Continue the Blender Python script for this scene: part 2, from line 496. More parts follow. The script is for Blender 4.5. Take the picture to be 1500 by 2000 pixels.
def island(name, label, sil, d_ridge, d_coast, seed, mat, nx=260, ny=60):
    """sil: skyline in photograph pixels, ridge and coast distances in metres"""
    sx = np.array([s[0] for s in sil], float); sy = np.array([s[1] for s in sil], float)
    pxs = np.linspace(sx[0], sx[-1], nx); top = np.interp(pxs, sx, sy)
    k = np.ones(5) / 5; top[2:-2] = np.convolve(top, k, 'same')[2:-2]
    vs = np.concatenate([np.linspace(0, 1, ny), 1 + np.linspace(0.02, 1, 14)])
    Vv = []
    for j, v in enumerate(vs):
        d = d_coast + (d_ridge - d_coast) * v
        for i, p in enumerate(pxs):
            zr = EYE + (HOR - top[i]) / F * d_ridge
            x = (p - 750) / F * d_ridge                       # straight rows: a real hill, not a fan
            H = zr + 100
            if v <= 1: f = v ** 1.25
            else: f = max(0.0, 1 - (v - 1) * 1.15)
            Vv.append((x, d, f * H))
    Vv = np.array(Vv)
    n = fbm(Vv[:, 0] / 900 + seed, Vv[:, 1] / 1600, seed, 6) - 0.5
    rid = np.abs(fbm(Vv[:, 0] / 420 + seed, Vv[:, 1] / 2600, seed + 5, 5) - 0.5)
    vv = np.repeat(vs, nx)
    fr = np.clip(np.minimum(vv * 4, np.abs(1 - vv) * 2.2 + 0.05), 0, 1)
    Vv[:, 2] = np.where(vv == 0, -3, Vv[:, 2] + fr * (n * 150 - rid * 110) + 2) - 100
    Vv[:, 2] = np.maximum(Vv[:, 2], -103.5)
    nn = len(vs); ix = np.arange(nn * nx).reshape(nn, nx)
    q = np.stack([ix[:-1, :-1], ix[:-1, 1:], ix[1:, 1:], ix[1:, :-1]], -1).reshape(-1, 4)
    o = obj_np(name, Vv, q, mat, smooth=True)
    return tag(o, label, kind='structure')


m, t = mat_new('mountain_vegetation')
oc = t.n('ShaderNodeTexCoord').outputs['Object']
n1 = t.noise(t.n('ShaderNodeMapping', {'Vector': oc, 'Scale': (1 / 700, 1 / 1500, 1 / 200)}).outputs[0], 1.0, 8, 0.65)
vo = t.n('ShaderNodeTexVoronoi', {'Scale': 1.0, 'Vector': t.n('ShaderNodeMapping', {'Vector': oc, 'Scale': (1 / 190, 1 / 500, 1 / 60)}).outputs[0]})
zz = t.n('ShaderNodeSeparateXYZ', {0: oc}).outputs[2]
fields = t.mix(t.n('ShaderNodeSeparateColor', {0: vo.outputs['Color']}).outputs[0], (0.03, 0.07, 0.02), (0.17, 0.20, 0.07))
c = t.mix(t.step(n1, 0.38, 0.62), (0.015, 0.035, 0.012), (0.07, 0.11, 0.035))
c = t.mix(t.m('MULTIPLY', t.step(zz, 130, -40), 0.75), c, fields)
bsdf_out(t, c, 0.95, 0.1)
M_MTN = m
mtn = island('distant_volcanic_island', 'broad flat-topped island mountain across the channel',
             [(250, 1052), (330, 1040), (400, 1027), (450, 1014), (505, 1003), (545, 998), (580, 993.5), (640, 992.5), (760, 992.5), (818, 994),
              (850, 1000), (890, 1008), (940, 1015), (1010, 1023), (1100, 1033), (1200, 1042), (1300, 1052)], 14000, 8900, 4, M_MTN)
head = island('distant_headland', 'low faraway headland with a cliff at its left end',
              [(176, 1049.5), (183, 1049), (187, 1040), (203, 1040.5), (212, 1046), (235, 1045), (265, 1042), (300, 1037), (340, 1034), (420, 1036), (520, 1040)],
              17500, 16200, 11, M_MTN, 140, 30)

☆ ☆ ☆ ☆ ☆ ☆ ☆

* _TO DO_:
Make an exact copy of all the data.

* _ANSWER TO THE EXERCISE_:
Continue the Blender Python script for this scene: part 2, from line 496. More parts follow. The script is for Blender 4.5. Take the picture to be 1500 by 2000 pixels.
def island(name, label, sil, d_ridge, d_coast, seed, mat, nx=260, ny=60):
    """sil: skyline in photograph pixels, ridge and coast distances in metres"""
    sx = np.array([s[0] for s in sil], float); sy = np.array([s[1] for s in sil], float)
    pxs = np.linspace(sx[0], sx[-1], nx); top = np.interp(pxs, sx, sy)
    k = np.ones(5) / 5; top[2:-2] = np.convolve(top, k, 'same')[2:-2]
    vs = np.concatenate([np.linspace(0, 1, ny), 1 + np.linspace(0.02, 1, 14)])
    Vv = []
    for j, v in enumerate(vs):
        d = d_coast + (d_ridge - d_coast) * v
        for i, p in enumerate(pxs):
            zr = EYE + (HOR - top[i]) / F * d_ridge
            x = (p - 750) / F * d_ridge                       # straight rows: a real hill, not a fan
            H = zr + 100
            if v <= 1: f = v ** 1.25
            else: f = max(0.0, 1 - (v - 1) * 1.15)
            Vv.append((x, d, f * H))
    Vv = np.array(Vv)
    n = fbm(Vv[:, 0] / 900 + seed, Vv[:, 1] / 1600, seed, 6) - 0.5
    rid = np.abs(fbm(Vv[:, 0] / 420 + seed, Vv[:, 1] / 2600, seed + 5, 5) - 0.5)
    vv = np.repeat(vs, nx)
    fr = np.clip(np.minimum(vv * 4, np.abs(1 - vv) * 2.2 + 0.05), 0, 1)
    Vv[:, 2] = np.where(vv == 0, -3, Vv[:, 2] + fr * (n * 150 - rid * 110) + 2) - 100
    Vv[:, 2] = np.maximum(Vv[:, 2], -103.5)
    nn = len(vs); ix = np.arange(nn * nx).reshape(nn, nx)
    q = np.stack([ix[:-1, :-1], ix[:-1, 1:], ix[1:, 1:], ix[1:, :-1]], -1).reshape(-1, 4)
    o = obj_np(name, Vv, q, mat, smooth=True)
    return tag(o, label, kind='structure')


m, t = mat_new('mountain_vegetation')
oc = t.n('ShaderNodeTexCoord').outputs['Object']
n1 = t.noise(t.n('ShaderNodeMapping', {'Vector': oc, 'Scale': (1 / 700, 1 / 1500, 1 / 200)}).outputs[0], 1.0, 8, 0.65)
vo = t.n('ShaderNodeTexVoronoi', {'Scale': 1.0, 'Vector': t.n('ShaderNodeMapping', {'Vector': oc, 'Scale': (1 / 190, 1 / 500, 1 / 60)}).outputs[0]})
zz = t.n('ShaderNodeSeparateXYZ', {0: oc}).outputs[2]
fields = t.mix(t.n('ShaderNodeSeparateColor', {0: vo.outputs['Color']}).outputs[0], (0.03, 0.07, 0.02), (0.17, 0.20, 0.07))
c = t.mix(t.step(n1, 0.38, 0.62), (0.015, 0.035, 0.012), (0.07, 0.11, 0.035))
c = t.mix(t.m('MULTIPLY', t.step(zz, 130, -40), 0.75), c, fields)
bsdf_out(t, c, 0.95, 0.1)
M_MTN = m
mtn = island('distant_volcanic_island', 'broad flat-topped island mountain across the channel',
             [(250, 1052), (330, 1040), (400, 1027), (450, 1014), (505, 1003), (545, 998), (580, 993.5), (640, 992.5), (760, 992.5), (818, 994),
              (850, 1000), (890, 1008), (940, 1015), (1010, 1023), (1100, 1033), (1200, 1042), (1300, 1052)], 14000, 8900, 4, M_MTN)
head = island('distant_headland', 'low faraway headland with a cliff at its left end',
              [(176, 1049.5), (183, 1049), (187, 1040), (203, 1040.5), (212, 1046), (235, 1045), (265, 1042), (300, 1037), (340, 1034), (420, 1036), (520, 1040)],
              17500, 16200, 11, M_MTN, 140, 30)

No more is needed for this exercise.